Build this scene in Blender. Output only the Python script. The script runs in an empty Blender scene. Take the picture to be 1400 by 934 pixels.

---

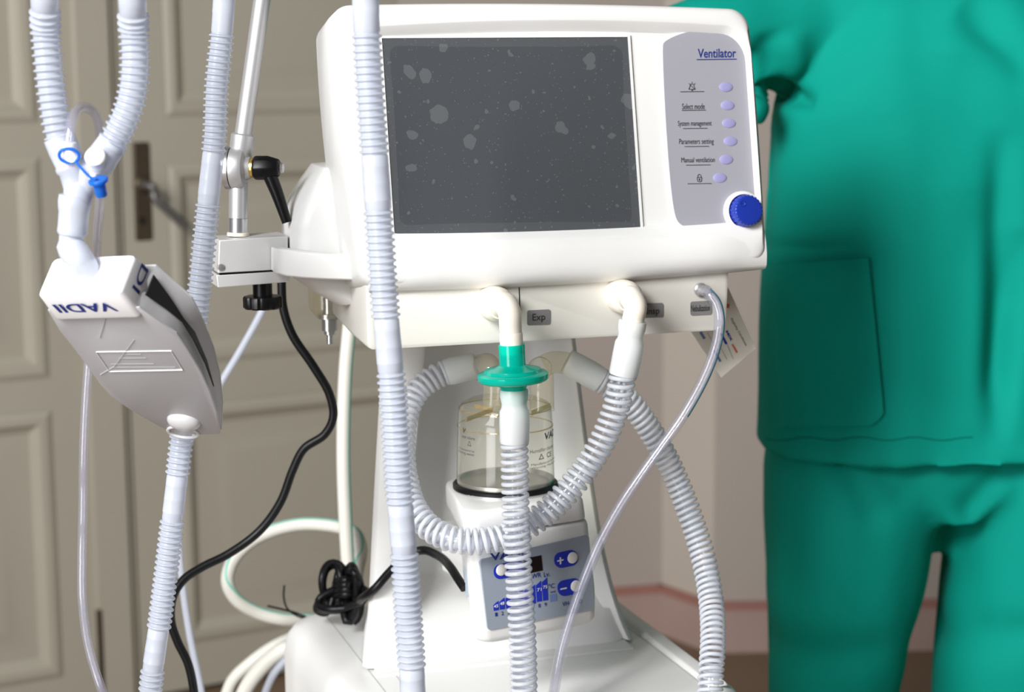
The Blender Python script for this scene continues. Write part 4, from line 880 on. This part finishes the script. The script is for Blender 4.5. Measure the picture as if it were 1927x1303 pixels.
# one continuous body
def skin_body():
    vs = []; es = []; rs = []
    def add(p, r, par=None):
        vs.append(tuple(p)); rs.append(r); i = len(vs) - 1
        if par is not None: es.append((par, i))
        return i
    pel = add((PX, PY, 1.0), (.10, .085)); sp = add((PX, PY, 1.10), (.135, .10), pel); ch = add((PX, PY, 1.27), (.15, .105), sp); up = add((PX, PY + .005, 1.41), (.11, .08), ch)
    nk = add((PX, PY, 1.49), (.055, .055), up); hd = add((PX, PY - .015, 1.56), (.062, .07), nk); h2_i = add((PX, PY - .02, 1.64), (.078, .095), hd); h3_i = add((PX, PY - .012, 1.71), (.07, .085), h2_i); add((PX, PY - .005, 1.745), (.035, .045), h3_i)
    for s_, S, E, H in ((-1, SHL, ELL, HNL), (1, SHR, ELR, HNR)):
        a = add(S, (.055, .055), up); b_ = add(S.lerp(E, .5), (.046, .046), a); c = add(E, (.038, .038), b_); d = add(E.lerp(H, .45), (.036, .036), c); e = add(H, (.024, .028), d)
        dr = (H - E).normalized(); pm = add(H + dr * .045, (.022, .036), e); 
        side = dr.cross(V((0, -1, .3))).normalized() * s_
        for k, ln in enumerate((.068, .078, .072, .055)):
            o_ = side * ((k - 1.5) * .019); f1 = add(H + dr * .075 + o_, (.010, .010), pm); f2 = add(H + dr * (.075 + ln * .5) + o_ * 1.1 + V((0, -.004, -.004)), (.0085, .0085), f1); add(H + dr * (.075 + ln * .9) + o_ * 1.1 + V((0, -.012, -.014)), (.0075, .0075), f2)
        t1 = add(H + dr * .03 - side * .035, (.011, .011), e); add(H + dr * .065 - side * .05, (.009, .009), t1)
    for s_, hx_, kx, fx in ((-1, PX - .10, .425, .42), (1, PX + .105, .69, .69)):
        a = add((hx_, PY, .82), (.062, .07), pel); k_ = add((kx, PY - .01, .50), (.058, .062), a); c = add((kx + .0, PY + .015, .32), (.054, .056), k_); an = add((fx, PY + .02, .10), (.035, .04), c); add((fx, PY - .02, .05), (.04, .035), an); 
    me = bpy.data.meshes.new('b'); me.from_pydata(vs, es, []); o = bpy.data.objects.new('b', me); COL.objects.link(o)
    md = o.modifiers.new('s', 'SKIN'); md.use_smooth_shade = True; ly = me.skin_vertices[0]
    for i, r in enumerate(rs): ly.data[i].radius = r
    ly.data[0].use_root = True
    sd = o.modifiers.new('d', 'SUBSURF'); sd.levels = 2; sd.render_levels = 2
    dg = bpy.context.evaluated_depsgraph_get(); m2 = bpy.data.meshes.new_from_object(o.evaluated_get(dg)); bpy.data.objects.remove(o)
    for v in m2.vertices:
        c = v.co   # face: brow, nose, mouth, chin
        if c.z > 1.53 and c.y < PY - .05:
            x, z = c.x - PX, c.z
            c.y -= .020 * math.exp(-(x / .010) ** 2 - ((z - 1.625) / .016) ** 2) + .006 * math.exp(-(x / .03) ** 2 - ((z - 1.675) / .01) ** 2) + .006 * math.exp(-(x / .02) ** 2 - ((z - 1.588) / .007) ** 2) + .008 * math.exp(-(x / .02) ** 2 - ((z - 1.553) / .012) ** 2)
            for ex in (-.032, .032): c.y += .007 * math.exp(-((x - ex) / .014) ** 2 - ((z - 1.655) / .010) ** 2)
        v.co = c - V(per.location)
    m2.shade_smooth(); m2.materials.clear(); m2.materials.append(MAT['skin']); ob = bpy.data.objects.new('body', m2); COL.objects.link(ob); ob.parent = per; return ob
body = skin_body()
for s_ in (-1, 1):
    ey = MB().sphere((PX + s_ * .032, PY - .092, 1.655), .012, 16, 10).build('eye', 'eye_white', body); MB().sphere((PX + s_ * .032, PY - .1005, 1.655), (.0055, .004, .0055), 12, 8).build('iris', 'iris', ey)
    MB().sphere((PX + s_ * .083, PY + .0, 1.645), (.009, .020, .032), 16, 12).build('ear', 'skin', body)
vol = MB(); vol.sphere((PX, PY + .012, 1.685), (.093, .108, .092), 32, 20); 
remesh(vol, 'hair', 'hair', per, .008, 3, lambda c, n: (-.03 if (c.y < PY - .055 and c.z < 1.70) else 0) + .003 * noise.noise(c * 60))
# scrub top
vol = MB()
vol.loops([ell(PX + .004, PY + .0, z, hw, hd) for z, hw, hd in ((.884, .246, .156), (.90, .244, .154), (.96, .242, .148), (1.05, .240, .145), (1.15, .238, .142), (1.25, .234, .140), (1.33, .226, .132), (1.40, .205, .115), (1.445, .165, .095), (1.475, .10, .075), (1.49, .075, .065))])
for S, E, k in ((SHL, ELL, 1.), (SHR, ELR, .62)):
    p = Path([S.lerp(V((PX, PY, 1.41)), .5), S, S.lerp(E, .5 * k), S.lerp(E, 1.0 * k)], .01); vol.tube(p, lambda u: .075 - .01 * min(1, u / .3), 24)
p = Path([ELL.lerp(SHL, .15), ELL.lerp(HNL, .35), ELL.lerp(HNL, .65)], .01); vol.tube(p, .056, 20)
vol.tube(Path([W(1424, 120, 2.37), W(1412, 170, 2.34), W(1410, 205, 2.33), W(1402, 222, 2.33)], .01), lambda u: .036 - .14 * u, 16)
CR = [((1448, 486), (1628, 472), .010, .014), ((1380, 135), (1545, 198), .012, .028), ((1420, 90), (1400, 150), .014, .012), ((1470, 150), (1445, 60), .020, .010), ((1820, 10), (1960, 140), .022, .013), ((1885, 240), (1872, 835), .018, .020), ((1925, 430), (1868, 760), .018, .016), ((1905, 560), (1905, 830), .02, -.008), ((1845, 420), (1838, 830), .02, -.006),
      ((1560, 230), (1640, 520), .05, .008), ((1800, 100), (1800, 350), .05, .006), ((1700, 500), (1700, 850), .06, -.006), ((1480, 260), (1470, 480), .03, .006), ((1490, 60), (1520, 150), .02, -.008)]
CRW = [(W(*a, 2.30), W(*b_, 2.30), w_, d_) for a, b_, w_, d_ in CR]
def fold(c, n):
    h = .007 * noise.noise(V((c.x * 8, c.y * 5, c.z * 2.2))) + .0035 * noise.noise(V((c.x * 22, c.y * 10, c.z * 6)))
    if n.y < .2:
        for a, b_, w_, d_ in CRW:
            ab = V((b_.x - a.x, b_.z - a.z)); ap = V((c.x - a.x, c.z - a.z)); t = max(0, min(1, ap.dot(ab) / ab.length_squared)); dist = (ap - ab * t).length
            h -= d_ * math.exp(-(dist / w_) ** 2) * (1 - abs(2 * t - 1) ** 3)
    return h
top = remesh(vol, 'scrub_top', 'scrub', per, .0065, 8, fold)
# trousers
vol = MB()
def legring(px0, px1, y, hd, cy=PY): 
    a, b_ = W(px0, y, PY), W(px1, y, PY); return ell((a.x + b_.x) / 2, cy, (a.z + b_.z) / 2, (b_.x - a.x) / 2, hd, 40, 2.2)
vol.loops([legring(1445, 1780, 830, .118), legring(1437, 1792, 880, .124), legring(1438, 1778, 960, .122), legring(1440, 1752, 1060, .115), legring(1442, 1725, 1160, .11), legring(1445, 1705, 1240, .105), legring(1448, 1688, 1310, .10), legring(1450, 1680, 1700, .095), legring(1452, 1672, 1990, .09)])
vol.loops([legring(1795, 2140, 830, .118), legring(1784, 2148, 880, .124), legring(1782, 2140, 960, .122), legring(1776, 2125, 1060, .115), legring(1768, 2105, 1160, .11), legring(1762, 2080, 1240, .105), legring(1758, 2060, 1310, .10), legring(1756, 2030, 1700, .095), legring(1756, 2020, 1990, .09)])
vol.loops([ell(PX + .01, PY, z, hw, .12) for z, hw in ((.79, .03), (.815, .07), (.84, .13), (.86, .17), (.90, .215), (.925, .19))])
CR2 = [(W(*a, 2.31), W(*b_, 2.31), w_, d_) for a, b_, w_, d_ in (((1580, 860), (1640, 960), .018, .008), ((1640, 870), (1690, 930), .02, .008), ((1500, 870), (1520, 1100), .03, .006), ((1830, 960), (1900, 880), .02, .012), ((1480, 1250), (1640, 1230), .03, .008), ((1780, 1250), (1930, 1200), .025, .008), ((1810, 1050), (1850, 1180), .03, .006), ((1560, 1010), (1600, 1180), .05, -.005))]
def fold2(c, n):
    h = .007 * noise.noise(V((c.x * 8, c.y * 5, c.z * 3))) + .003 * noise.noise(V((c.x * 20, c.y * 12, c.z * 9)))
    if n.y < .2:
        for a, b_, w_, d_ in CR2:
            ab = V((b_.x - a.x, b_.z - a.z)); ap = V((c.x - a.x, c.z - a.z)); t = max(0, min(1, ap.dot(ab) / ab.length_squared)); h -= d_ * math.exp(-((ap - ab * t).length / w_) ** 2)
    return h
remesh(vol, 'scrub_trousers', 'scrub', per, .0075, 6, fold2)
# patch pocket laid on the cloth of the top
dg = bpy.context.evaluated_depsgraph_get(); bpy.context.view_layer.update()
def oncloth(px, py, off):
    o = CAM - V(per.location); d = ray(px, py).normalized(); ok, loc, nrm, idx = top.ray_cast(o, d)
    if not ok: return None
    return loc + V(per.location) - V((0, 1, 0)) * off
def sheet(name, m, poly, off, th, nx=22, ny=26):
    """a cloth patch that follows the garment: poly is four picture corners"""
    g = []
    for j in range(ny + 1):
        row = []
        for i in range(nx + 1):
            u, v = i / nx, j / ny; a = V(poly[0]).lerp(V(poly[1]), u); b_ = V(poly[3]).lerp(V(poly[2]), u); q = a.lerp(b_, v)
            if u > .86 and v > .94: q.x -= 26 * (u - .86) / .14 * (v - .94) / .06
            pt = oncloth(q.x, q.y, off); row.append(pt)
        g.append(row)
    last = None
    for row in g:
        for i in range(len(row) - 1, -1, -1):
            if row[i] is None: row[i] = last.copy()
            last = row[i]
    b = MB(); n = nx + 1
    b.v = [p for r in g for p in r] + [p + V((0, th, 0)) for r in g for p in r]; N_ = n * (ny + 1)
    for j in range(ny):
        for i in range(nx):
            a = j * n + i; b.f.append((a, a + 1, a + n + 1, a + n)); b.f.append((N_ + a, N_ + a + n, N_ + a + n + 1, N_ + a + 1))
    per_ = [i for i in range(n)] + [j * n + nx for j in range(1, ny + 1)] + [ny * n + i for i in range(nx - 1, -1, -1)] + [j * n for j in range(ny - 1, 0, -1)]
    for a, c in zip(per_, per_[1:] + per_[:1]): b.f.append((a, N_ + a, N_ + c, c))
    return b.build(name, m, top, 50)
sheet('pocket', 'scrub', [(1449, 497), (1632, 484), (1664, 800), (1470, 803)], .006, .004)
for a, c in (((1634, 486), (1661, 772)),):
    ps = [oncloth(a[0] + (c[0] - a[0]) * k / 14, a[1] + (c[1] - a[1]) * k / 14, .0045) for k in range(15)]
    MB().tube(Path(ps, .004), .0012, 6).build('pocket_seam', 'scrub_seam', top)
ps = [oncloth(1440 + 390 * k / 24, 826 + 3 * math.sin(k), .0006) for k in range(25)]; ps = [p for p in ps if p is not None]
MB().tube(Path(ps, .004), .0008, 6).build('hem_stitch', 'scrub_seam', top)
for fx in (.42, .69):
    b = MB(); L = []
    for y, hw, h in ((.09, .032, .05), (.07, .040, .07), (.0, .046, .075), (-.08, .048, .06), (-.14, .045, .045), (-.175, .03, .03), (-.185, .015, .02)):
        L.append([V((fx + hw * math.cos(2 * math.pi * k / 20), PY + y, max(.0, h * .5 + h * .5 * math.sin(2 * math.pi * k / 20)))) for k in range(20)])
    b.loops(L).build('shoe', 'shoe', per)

Task to complete: Report all lines of the material that contain the word "Python".

Complete answer:
Build this scene in Blender. Output only the Python script. The script runs in an empty Blender scene. Take the picture to be 1400 by 934 pixels.
The Blender Python script for this scene continues. Write part 4, from line 880 on. This part finishes the script. The script is for Blender 4.5. Measure the picture as if it were 1927x1303 pixels.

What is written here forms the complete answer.